## Prompt
The lines from the top of the material below through the line containing "return tag(o, label, cat, group)" are to be printed exactly, with pictures omitted.

## Data provided
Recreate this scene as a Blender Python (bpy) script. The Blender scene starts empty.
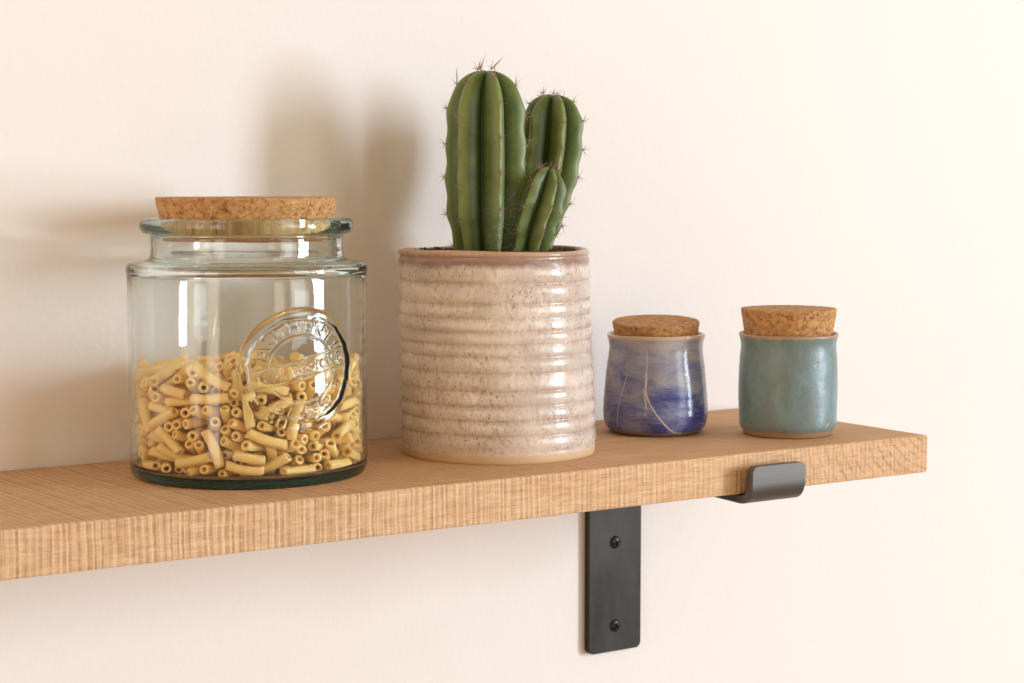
import bpy, bmesh, math, random
import numpy as np
from mathutils import Vector, Matrix, Quaternion, noise

random.seed(11)
rng = np.random.default_rng(5)
C = bpy.context.scene.collection
PI = math.pi
D, T = 0.2, 0.0275                       # shelf depth and thickness (metres)

# ------------------------------------------------------------------ helpers
def tag(o, label=None, cat=None, group=None, kind=None):
    for k, v in (('label', label), ('category', cat), ('group', group), ('kind', kind)):
        if v: o[k] = v
    return o

def empty(name, loc, label, cat, group=None):
    o = bpy.data.objects.new(name, None); C.objects.link(o); o.location = loc
    o.empty_display_size = .02
    return tag(o, label, cat, group)

def mesh(name, verts, faces, mats, parent=None, smooth=True, midx=None):
    me = bpy.data.meshes.new(name)
    if isinstance(verts, np.ndarray): verts = verts.tolist()
    me.from_pydata(verts, [], faces); me.validate()
    for m in (mats if isinstance(mats, (list, tuple)) else [mats]): me.materials.append(m)
    if smooth: me.polygons.foreach_set('use_smooth', [True] * len(me.polygons))
    if midx is not None: me.polygons.foreach_set('material_index', midx)
    me.update()
    o = bpy.data.objects.new(name, me); C.objects.link(o)
    if parent: o.parent = parent
    return o

def from_bm(name, bm, mats, parent=None, smooth=True):
    me = bpy.data.meshes.new(name); bm.to_mesh(me); bm.free()
    for m in (mats if isinstance(mats, (list, tuple)) else [mats]): me.materials.append(m)
    if smooth: me.polygons.foreach_set('use_smooth', [True] * len(me.polygons))
    o = bpy.data.objects.new(name, me); C.objects.link(o)
    if parent: o.parent = parent
    return o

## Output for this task
Recreate this scene as a Blender Python (bpy) script. The Blender scene starts empty.
import bpy, bmesh, math, random
import numpy as np
from mathutils import Vector, Matrix, Quaternion, noise

random.seed(11)
rng = np.random.default_rng(5)
C = bpy.context.scene.collection
PI = math.pi
D, T = 0.2, 0.0275                       # shelf depth and thickness (metres)

# ------------------------------------------------------------------ helpers
def tag(o, label=None, cat=None, group=None, kind=None):
    for k, v in (('label', label), ('category', cat), ('group', group), ('kind', kind)):
        if v: o[k] = v
    return o

def empty(name, loc, label, cat, group=None):
    o = bpy.data.objects.new(name, None); C.objects.link(o); o.location = loc
    o.empty_display_size = .02
    return tag(o, label, cat, group)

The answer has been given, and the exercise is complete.